DATA PROVIDED –
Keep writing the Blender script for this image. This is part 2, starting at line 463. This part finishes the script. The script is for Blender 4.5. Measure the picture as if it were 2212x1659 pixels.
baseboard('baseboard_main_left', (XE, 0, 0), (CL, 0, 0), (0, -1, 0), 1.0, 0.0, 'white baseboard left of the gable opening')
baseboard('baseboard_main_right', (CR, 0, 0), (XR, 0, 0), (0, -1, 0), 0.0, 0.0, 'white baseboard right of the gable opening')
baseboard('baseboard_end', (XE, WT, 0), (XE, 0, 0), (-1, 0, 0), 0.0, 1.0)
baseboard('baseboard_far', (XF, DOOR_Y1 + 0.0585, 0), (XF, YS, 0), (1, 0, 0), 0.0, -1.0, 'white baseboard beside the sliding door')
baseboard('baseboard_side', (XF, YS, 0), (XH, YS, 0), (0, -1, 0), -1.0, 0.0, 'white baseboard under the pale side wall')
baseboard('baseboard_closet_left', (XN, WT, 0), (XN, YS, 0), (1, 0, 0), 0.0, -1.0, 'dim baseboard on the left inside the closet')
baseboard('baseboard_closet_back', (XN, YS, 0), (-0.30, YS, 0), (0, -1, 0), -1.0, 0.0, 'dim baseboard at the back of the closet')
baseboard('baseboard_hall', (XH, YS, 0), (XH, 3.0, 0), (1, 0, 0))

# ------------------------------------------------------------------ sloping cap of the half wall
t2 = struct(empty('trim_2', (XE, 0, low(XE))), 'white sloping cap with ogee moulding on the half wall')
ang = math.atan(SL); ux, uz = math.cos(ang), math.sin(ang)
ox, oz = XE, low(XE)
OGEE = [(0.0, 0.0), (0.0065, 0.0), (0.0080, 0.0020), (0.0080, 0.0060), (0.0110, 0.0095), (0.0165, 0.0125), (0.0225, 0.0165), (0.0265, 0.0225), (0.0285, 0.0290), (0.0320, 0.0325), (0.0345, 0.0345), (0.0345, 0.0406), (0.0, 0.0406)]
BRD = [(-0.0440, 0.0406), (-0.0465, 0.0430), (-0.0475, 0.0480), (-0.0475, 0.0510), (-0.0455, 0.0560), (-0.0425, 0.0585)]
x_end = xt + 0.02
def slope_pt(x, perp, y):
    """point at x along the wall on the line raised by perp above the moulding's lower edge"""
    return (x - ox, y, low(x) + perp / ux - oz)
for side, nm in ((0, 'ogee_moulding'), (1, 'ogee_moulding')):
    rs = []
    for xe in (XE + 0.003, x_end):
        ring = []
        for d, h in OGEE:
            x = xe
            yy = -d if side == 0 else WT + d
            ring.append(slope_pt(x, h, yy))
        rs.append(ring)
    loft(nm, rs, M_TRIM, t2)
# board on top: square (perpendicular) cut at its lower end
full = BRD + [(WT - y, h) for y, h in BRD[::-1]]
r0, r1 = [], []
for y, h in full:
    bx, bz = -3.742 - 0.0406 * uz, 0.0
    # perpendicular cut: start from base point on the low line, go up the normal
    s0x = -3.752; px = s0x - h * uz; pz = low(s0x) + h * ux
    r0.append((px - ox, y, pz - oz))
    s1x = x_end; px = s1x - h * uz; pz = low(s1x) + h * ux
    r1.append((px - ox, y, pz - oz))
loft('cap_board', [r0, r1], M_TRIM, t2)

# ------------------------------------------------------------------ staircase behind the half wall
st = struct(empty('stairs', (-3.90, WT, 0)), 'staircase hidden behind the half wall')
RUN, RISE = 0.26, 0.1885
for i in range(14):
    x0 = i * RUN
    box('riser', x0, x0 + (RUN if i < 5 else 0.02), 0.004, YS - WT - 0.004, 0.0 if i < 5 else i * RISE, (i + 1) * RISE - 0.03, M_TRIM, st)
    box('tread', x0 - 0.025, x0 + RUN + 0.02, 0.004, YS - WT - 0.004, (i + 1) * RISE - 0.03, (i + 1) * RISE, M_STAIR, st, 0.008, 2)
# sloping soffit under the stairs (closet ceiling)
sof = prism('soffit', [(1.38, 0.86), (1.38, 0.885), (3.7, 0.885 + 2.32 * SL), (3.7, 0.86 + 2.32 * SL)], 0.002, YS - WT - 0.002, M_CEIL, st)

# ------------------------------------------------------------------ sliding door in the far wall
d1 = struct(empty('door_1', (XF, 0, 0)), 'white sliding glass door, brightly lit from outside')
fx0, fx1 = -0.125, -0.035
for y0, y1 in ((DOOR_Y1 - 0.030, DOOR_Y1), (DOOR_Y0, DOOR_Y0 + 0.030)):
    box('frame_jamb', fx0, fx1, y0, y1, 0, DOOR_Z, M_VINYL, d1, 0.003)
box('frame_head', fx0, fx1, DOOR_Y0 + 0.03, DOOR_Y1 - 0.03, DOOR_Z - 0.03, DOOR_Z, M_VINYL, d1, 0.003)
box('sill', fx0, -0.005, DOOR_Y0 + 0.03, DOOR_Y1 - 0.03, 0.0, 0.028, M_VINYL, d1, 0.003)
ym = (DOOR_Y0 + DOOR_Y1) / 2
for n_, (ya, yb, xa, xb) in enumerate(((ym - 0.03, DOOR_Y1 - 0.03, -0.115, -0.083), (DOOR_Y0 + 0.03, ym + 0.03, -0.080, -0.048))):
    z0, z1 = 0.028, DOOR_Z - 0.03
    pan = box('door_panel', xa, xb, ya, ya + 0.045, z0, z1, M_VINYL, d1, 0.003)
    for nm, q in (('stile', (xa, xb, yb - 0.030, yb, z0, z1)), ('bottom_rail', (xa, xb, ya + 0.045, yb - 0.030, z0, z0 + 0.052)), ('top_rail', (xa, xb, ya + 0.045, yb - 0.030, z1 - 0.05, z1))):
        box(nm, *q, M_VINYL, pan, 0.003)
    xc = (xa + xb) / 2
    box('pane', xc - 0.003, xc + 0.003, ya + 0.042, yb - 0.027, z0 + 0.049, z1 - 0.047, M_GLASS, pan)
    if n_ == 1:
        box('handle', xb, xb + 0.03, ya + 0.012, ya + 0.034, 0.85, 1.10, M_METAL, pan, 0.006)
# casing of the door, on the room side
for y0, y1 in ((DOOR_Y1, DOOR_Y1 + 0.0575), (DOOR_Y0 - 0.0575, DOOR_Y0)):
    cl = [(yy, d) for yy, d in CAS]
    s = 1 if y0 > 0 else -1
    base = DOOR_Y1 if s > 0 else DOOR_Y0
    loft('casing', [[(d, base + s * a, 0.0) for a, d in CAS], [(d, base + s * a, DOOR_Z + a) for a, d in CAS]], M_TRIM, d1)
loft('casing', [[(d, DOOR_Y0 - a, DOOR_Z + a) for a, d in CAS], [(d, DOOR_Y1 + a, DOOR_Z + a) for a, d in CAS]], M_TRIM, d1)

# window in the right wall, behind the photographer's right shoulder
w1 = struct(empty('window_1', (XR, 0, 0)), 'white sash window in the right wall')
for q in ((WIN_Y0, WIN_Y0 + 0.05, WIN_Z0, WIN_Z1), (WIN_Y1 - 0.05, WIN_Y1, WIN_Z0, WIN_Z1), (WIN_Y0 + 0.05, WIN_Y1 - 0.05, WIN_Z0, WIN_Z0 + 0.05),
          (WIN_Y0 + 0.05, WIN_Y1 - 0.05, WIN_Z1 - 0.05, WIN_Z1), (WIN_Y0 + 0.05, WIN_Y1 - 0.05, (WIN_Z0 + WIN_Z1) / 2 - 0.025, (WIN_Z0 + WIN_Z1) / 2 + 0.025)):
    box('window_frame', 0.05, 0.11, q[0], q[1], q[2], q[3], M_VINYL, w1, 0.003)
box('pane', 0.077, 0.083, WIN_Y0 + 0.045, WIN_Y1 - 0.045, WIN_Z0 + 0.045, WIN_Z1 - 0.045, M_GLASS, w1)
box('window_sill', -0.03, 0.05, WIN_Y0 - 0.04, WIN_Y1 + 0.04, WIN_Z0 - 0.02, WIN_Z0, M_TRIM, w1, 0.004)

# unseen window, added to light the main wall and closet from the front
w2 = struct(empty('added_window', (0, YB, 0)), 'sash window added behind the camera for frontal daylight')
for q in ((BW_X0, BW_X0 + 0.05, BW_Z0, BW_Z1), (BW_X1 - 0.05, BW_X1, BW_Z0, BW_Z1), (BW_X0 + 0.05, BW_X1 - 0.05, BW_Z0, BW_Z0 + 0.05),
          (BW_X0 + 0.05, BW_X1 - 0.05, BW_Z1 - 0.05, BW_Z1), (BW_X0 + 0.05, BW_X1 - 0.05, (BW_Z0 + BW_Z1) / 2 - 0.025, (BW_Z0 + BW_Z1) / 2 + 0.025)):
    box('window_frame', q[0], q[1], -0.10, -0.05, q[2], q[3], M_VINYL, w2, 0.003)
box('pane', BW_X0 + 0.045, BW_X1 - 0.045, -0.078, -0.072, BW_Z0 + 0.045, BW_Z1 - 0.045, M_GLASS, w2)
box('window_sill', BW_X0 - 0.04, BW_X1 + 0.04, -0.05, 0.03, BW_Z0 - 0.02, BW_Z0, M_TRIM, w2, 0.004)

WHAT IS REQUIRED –
Begin with the first line of the data above and, please, print each line exactly until you have printed the line containing "3.0, 0), (1, 0, 0))"; print nothing else.

WORKED SOLUTION –
Keep writing the Blender script for this image. This is part 2, starting at line 463. This part finishes the script. The script is for Blender 4.5. Measure the picture as if it were 2212x1659 pixels.
baseboard('baseboard_main_left', (XE, 0, 0), (CL, 0, 0), (0, -1, 0), 1.0, 0.0, 'white baseboard left of the gable opening')
baseboard('baseboard_main_right', (CR, 0, 0), (XR, 0, 0), (0, -1, 0), 0.0, 0.0, 'white baseboard right of the gable opening')
baseboard('baseboard_end', (XE, WT, 0), (XE, 0, 0), (-1, 0, 0), 0.0, 1.0)
baseboard('baseboard_far', (XF, DOOR_Y1 + 0.0585, 0), (XF, YS, 0), (1, 0, 0), 0.0, -1.0, 'white baseboard beside the sliding door')
baseboard('baseboard_side', (XF, YS, 0), (XH, YS, 0), (0, -1, 0), -1.0, 0.0, 'white baseboard under the pale side wall')
baseboard('baseboard_closet_left', (XN, WT, 0), (XN, YS, 0), (1, 0, 0), 0.0, -1.0, 'dim baseboard on the left inside the closet')
baseboard('baseboard_closet_back', (XN, YS, 0), (-0.30, YS, 0), (0, -1, 0), -1.0, 0.0, 'dim baseboard at the back of the closet')
baseboard('baseboard_hall', (XH, YS, 0), (XH, 3.0, 0), (1, 0, 0))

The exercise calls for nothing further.